Economical temperature sensors

I recently upgraded the exhaust system on my early model Jabiru 3300 and bought a complete new set of EGT senders.  6 times $60 = $360.  That’s a pretty big outlay, but two of the old senders had failed, and I wanted to change from  screw-in type to the hose-clamp type.

Here’s something I bought recently on eBay.

Thermocouple The sender shown in the photo is advertised as a K-type thermocouple suitable for EGT measurement with a 6mm thread.  Price was $1 each including postage – yes, that’s right – ONE DOLLAR.  I bought 10 just to have a look.

Good stuff

I checked one of them against a calibrated thermocouple and at room temperature and 100º C it was within about 0.5º of a calibrated thermocouple; pretty accurate. It has fibre-glass insulation, a stainless steel sheath and stainless steel threaded collar.  It looks quite well made.

Not so good stuff

The thread is actually 1/4″ UNC, not 6mm so if you bought it to fit an existing 6mm threaded part it would be useless.  It could only be used for measuring EGTs if you had a suitably threaded insert in your exhaust.  It could be used for measuring CHTs if there was room to drill and tap a 1/4 UNC hole about 5/8″ deep somewhere on the head.  There certainly isn’t on the Jabiru head and I doubt if there is on the Aerovee head either.

Other Options

If you search “Thermocouples” on eBay, there are quite a few for sale at low prices, although usually more than $1, including EGT senders with clamps.  Quite a few look suitable.

Are cheap thermocouples just junk?

Since thermocouples are just two wires of different material joined together, so long as the material of the wires is accurately controlled, they should give predictable and accurate results.

I recently did some fiddling with thermocouples monitoring temperatures in a small furnace.  We were trying to control temperatures within ±5ºC but our monitoring gauge didn’t agree with the furnace controller.  Part of the problem was that the monitoring thermocouple was much lighter wire than the controlling thermocouple so it reacted much faster to temperature changes but there was still an unacceptable difference at steady temperatures.  We bought a couple more (very expensive) thermocouples which were not really suitable for other reasons.  Eventually, I found that the lab had a dry-well calibrator, essentially a tiny calibrated oven, and started checking the various thermocouples we had, including one I made myself.  K-type thermocouple wire comes as an insulated pair.  You just strip back the insulation, twist the two bare wires tightly together and you have a thermocouple.  I think the factory-made ones are spot welded to make the connection really permanent but I just melted the tip with an oxy-acetylene flame.  I checked it against the calibrator and it was within 1.5º at 375ºC.  In fact, it was as good or better than the factory-made sensors.  With a crimped on lug and some sort of strain relief it would be suitable for measuring head temps.  For measuring EGTs the thermocouple needs to be enclosed in a stainless steel tube which is obviously a bit trickier to make.

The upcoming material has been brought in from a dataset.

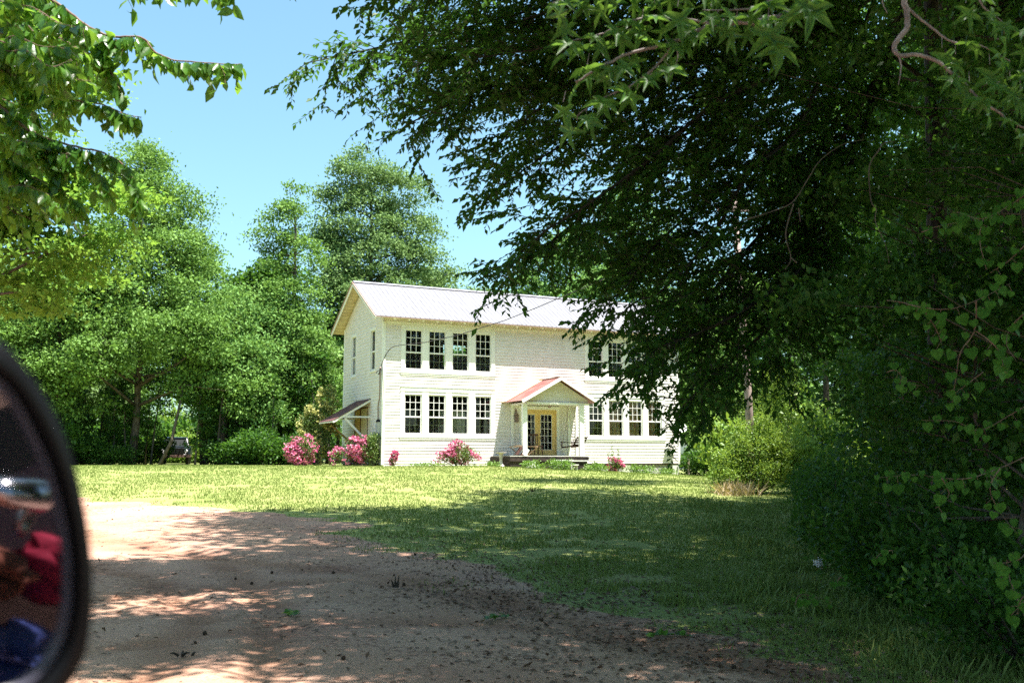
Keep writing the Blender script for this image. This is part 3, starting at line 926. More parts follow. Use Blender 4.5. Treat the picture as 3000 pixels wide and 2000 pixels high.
b = MB(); b.box(6.79, -.02, .345, 6.84, .03, 2.50).box(8.56, -.02, .345, 8.61, .03, 2.50).box(6.84, -.02, 2.42, 8.56, .03, 2.50).box(7.68, -.025, .37, 7.72, .0, 2.42)
door_frame = b.obj('door_frame', M['cream'], house)
for x0, x1, kx in ((6.845, 7.675, 7.63), (7.725, 8.555, 7.775)):
    g0, g1 = x0 + (.06 if x0 < 7 else .055), x0 + .60 + (0 if x0 < 7 else .02)
    d = MB()
    d.box(x0, 0, .37, g0, .035, 2.415).box(g1, 0, .37, x1, .035, 2.415).box(g0, 0, .37, g1, .035, .64).box(g0, 0, 2.25, g1, .035, 2.415)
    do = d.obj('door', M['cream'], house)
    m_ = MB()
    for i in range(1, 3): m_.box(g0 + (g1 - g0) * i / 3 - .01, -.004, .64, g0 + (g1 - g0) * i / 3 + .01, .012, 2.25)
    for i in range(1, 5): m_.box(g0, -.003, .64 + 1.61 * i / 5 - .01, g1, .011, .64 + 1.61 * i / 5 + .01)
    m_.box(g0 - .02, -.006, .62, g0, .02, 2.27).box(g1, -.006, .62, g1 + .02, .02, 2.27).box(g0, -.006, .62, g1, .02, .64).box(g0, -.006, 2.25, g1, .02, 2.27)
    m_.obj('muntin', M['white'], do)
    g = MB(); g.face([(g0, .018, .64), (g1, .018, .64), (g1, .018, 2.25), (g0, .018, 2.25)]); g.obj('pane', M['glass'], do)
    if x0 > 7:
        k = MB()
        for z in (1.17, 1.35): k.lathe((x0 + .03, -.0, z), [(.001, 0), (.028, .0), (.03, .02), (.02, .05), (.001, .055)], 10, (0, -1, 0))
        k.obj('handle', M['darkwood'], do)
b = MB(); b.box(6.79, -.02, .346, 8.61, .2, .369); b.obj('threshold', M['deck'], house)
# wall lantern by the door and hanging porch lamp
b = MB(); b.box(6.38, -.12, 2.18, 6.56, -.03, 2.22).box(6.40, -.14, 1.88, 6.54, -.04, 2.18).box(6.43, -.05, 2.22, 6.50, -.023, 2.5)
b.lathe((6.47, -.09, 2.22), [(.10, 0), (.07, .06), (.02, .1), (.001, .14)], 8)
b.obj('wall_lantern', M['conduit'], porch)
b = MB(); b.tube([(7.7, -1.0, 2.72), (7.7, -1.0, 2.62)], .02, 6); b.lathe((7.7, -1.0, 2.62), [(.001, .02), (.05, 0), (.09, -.05), (.03, -.09)], 10)
b.obj('porch_lamp', M['conduit'], porch)

# ---- side door with lean-to awning on the gable wall
b = MB()
b.box(-.03, 2.0, -.4, .02, 2.05, 2.56).box(-.03, 3.95, -.4, .02, 4.0, 2.56).box(-.03, 2.05, 2.49, .02, 3.95, 2.56).box(-.035, 3.02, -.4, .02, 3.12, 2.489)
sd = b.obj('side_door', M['brown'], house)
b = MB(); b.box(-.01, 3.12, -.4, .01, 3.95, 2.489); b.obj('door_panel', M['tan'], sd)
b = MB(); n = 22
for i in range(n):
    a0, a1 = 2.06 + .95 * i / n, 2.06 + .95 * (i + 1) / n
    b.face([(-.008 - .012 * (i % 2), a1, -.3), (-.008 - .012 * ((i + 1) % 2), a0, -.3), (-.008 - .012 * ((i + 1) % 2), a0, 2.489), (-.008 - .012 * (i % 2), a1, 2.489)])
b.obj('curtain', mat('old_lace', (.40, .36, .24), .9, (.55, .50, .38), 5, stretch=(1, 5, .5)), sd)
aw = MB()
A0, A1 = (0.0, 2.90), (-1.76, 1.88)
n = 14
for i in range(n):
    a, c = 1.62 + 2.30 * i / n, 1.62 + 2.30 * (i + 1) / n
    k = .02 * (i % 2); k2 = .02 * ((i + 1) % 2)
    q = [(A0[0], a, A0[1] + k), (A0[0], c, A0[1] + k2), (A1[0], c, A1[1] + k2), (A1[0], a, A1[1] + k)]
    aw.face(q); aw.face([(p[0], p[1], p[2] - .018) for p in q][::-1])
aw = aw.obj('awning', M['rustd'], house)
b = MB()
for y in (1.66, 3.88):
    b.bar((-.02, y, 2.82), (-1.74, y, 1.825), .045, .10)
    b.bar((-.0, y, 2.07), (-1.15, y, 2.07), .045, .07)
b.bar((-1.72, 1.62, 1.84), (-1.72, 3.92, 1.84), .05, .06)
b.obj('awning_frame', M['wood'] if False else M['white'], aw)
b = MB(); b.bar((-1.17, 1.70, 2.0), (-.03, 1.70, .88), .05, .085); b.obj('brace', M['white'], aw)
b = MB(); b.bar((-1.5, 3.84, 2.0), (-.03, 3.84, .80), .05, .085); b.obj('brace', M['tan'], aw)
# meter box, conduit and weather head
b = MB(); b.box(-.16, .16, 1.34, -.036, .42, 1.80).box(-.14, .18, .62, -.036, .40, 1.32); mb_ = b.obj('electric_meter', M['grey'], house)
b = MB(); b.lathe((-.1, .29, 1.80), [(.10, -.01), (.10, .05), (.06, .11), (.001, .14)], 12); b.obj('meter_cap', M['black'], mb_)
b = MB(); b.tube([(-.1, .29, 1.9), (-.1, .33, 2.5), (-.1, .12, 2.9), (-.1, .12, 4.1)], .03, 8); b.tube([(-.1, .12, 4.05), (-.13, .0, 4.16), (-.2, -.16, 4.12)], [.035, .045, .02], 8)
b.obj('conduit', M['conduit'], mb_)
b = MB(); b.lathe((-.12, .66, 1.6), [(.001, -.06), (.05, -.04), (.06, 0), (.05, .04), (.001, .06)], 10); b.obj('wall_bulb', M['white'], house)

# ---- things on and round the porch
def hp(X, Y, Z): return toworld(X, Y, Z)
sw = empty('porch_swing', hp(8.95, -1.05, .34), HY, 'dark slatted wooden porch swing tipped beside the right post', 'porch swing')
b = MB()
for i in range(6): b.bar((-.35 + i * .11, -.5, .42 + .012 * i), (-.35 + i * .11, .5, .42 + .012 * i), .08, .02)
b.bar((-.40, -.46, .39), (.28, -.46, .46), .04, .05).bar((-.40, .46, .39), (.28, .46, .46), .04, .05)
s_ = b.obj('seat', M['darkwood'], sw)
b = MB()
for i in range(4): b.bar((.25 + i * .06, -.5, .52 + i * .10), (.25 + i * .06, .5, .52 + i * .10), .02, .07)
for y in (-.46, 0, .46): b.bar((.22, y, .44), (.47, y, .9), .04, .03, (0, 1, 0))
b.obj('backrest', M['darkwood'], sw)
for y in (-.48, .48):
    b = MB(); b.bar((-.42, y, .66), (.34, y, .60), .06, .03).bar((-.36, y, .40), (-.38, y, .66), .04, .04); b.obj('armrest', M['darkwood'], sw)
for y in (-.5, .5):
    b = MB(); b.tube([(-.35, y, .42), (-.1, y, 1.6), (0, y, 2.38)], .008, 5); b.tube([(.3, y, .5), (.1, y, 1.6), (0, y, 2.38)], .008, 5); b.obj('chain', M['conduit'], sw)
tb = empty('porch_table', hp(6.3, -1.15, .34), HY, 'folding wooden table with splayed legs behind the left porch post', 'table')
MB().box(-.58, -.3, .40, .58, .3, .435).obj('tabletop', M['wood'], tb)
for x in (-.35, .35):
    for s in (-1, 1):
        b = MB(); b.bar((x - s * .25, .2 * s, .40), (x + s * .28, -.2 * s * 0 + .22 * s, .01), .05, .03); b.obj('leg', M['wood'], tb)
ch = empty('porch_chair', hp(7.2, -.65, .34), HY, 'dark wooden chair in front of the left glass door', 'chair')
b = MB(); b.box(-.22, -.22, .42, .22, .22, .46); b.obj('seat', M['darkwood'], ch)
b = MB()
for i in range(5): b.bar((-.18 + .09 * i, .2, .46), (-.18 + .09 * i, .27, .95), .03, .02, (0, 1, 0))
b.bar((-.22, .27, .97), (.22, .27, .97), .03, .08); b.obj('backrest', M['darkwood'], ch)
for x in (-.19, .19):
    for y in (-.19, .19): MB().bar((x, y, .42), (x * 1.1, y * 1.1, .01), .035, .035).obj('leg', M['darkwood'], ch)
bx = empty('open_crate', hp(5.72, -1.75, .34), HY, 'tipped dark crate with pale flap at the left end of the porch', 'crate')
b = MB(); b.bar((-.14, -.14, .05), (.08, -.14, .38), .02, .34, (0, 1, 0)).bar((.10, -.14, .0), (.30, -.14, .33), .02, .34, (0, 1, 0)).bar((-.14, .02, .05), (.2, .02, -.0 + .02), .30, .02)
b.obj('crate_side', M['darkwood'], bx)
b = MB(); b.bar((.13, -.32, .03), (.32, -.32, .30), .015, .2, (1, 0, 0)); b.obj('flap', M['white'], bx)
b = MB(); b.bar((-.14, .05, .38), (.30, .05, .42), .3, .02).bar((-.18, -.1, .44), (.4, .05, .45), .1, .03); b.obj('lid', M['wood'], bx)
gnd = float(gh(hp(5.0, -1.5, 0).x, hp(5.0, -1.5, 0).y)) 
bb = empty('birdbath', (hp(5.0, -1.5, 0).x, hp(5.0, -1.5, 0).y, gnd), 0, 'small stone birdbath on a pedestal left of the porch', 'birdbath')
MB().lathe((0, 0, 0), [(.18, 0), (.17, .05), (.09, .09), (.065, .3), (.09, .56)], 14).obj('pedestal', M['stone'], bb, True)
MB().lathe((0, 0, .56), [(.08, 0), (.2, .03), (.25, .07), (.23, .07), (.001, .03)], 18).obj('basin', M['stone'], bb, True)
# satellite dish
dz = hp(15.28, -.45, 1.7)
ds = empty('satellite_dish', hp(15.28, -.3, 1.15), HY, 'round pale grey satellite dish at the right front corner of the house', 'satellite dish')
b = MB(); ax = Vector((-.15, -.75, .62)).normalized()
ctr = Vector((0, -.22, .58))
prof = [(.001, 0)] + [(.36 * i / 8, .30 * (i / 8) ** 2 * .36) for i in range(1, 9)]
b.lathe(ctr, prof, 28, ax); b.lathe(ctr - ax * .012, [(r, z) for r, z in prof], 28, ax)
b.obj('reflector', M['dish'], ds, True)
b = MB(); b.tube([(0, .3, -.35), (0, -.1, -.3), (0, -.14, .3), ctr - ax * .02], .025, 8); b.obj('mast', M['grey'], ds)
b = MB(); e = ctr + ax * .36 + Vector((0, 0, -.12)); b.tube([ctr + Vector((0, -.12, -.30)), e], .014, 6); b.lathe(e, [(.001, -.05), (.035, -.04), (.035, .04), (.001, .05)], 8, -ax)
b.obj('feed_arm', M['grey'], ds)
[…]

I waited nearly 3 months for my $360 worth of sensors to arrive.  Looks like I should have done a little research and spent about $30 on wire and made my own.

Making and testing thermocouples     6 Jan 2016

I bought a 30 metre roll of K-type thermocouple wire for $29.60 on eBay.  It is fibre-glass insulated with a stainless steel sheath and supposedly suitable for up to 350ºC.  Three thermocouples were made:

  1. One metre long, end tightly twisted and a crimp terminal fitted
  2. One metre long, end tightly twisted and welded
  3. 1.5 metre long, end tightly twisted and a crimp terminal fitted

The thermocouples were tested against a Hart dry well calibrator and readings taken using a Centre 500 temperature recorder.  Both instruments had been calibrated within the past 12 months. Results:

Hart Temperature Thermocouple temperature readings
1 m crimped 1 m welded 1.5 m crimped
Room 21.8 21.9 21.6
102 101.4 101.5 101.3
152.2 152.5 152.3 152
202.3 202.3 202.3 201.6
301.8 301.2 301.1 300.2

The outputs from the 1 metre long thermocouples were all well within 1ºC of the reference source.  The 1.5 metre thermocouple read slightly low, probably due to the extra wire resistance, but all three would be suitable for measuring cylinder head temperatures to high accuracy.